While it lasted
Credit to Author: Tempo Desk| Date: Mon, 22 Apr 2019 16:20:01 +0000
WELCOME back, all you folks with lovely weekend cottages within a few hours’ drive from Manila, all you blessed with ancestral homes in villages where you sought the pleasures of the countryside!
Yet even as you managed to flee the heat of the city, we were celebrating your exit, the emptying out of our streets, the closure of the malls, most of all the lightening of traffic on our highways, major and minor roads. What fun, indeed, to have Manila all to ourselves!
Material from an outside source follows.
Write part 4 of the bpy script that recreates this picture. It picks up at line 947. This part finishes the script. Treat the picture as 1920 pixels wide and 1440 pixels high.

Why, even those who claim to be our leaders and public servants were nowhere in sight – with government offices shut down, what peace and quiet there was to be had. For four days, it was fun in Manila, or Metro Manila, or Mega Manila, while it lasted.
The place to be. No bad news, TV newscasts off the air. No political campaigns to disturb the neighborhood (the best proof that a new Constitution should make elections less frequent, with fewer positions up for grabs, for the exercise of sheer power by whatever means and name). No incidents of road rage, of enforcers being harassed by or harassing motorists. Commentators soft-pedaled their comments. Spokespersons did not speak, singers did not sing, dancers did not dance, bellyachers stopped whining.
If only every day were like this! More population centers dispersed north and south, in the way developers are developing their townships. Days before the Holy Week exodus, my idea of a vacay tour was to hunt for avocado ice cream. Not only are supermarkets the most logical place to find ice cream, their frozen foods/meats/dairy section is always the coolest place to beat the heat outside. So off I went. To Santolan Plaza in San Juan. Vista Mall in Sta. Rosa, Laguna. Walter Mart in Tagaytay. Only to discover that it was the supermarket nearest my house, Puregold, that had what I was looking for.
By now the ice cream’s gone from our freezer. It’s Tuesday, the second day of another regular working week. I remember a former colleague who worked in Budapest but preterminated his contract “because, Ma’am, every day there was like Good Friday in Manila, no traffic, malungkot.”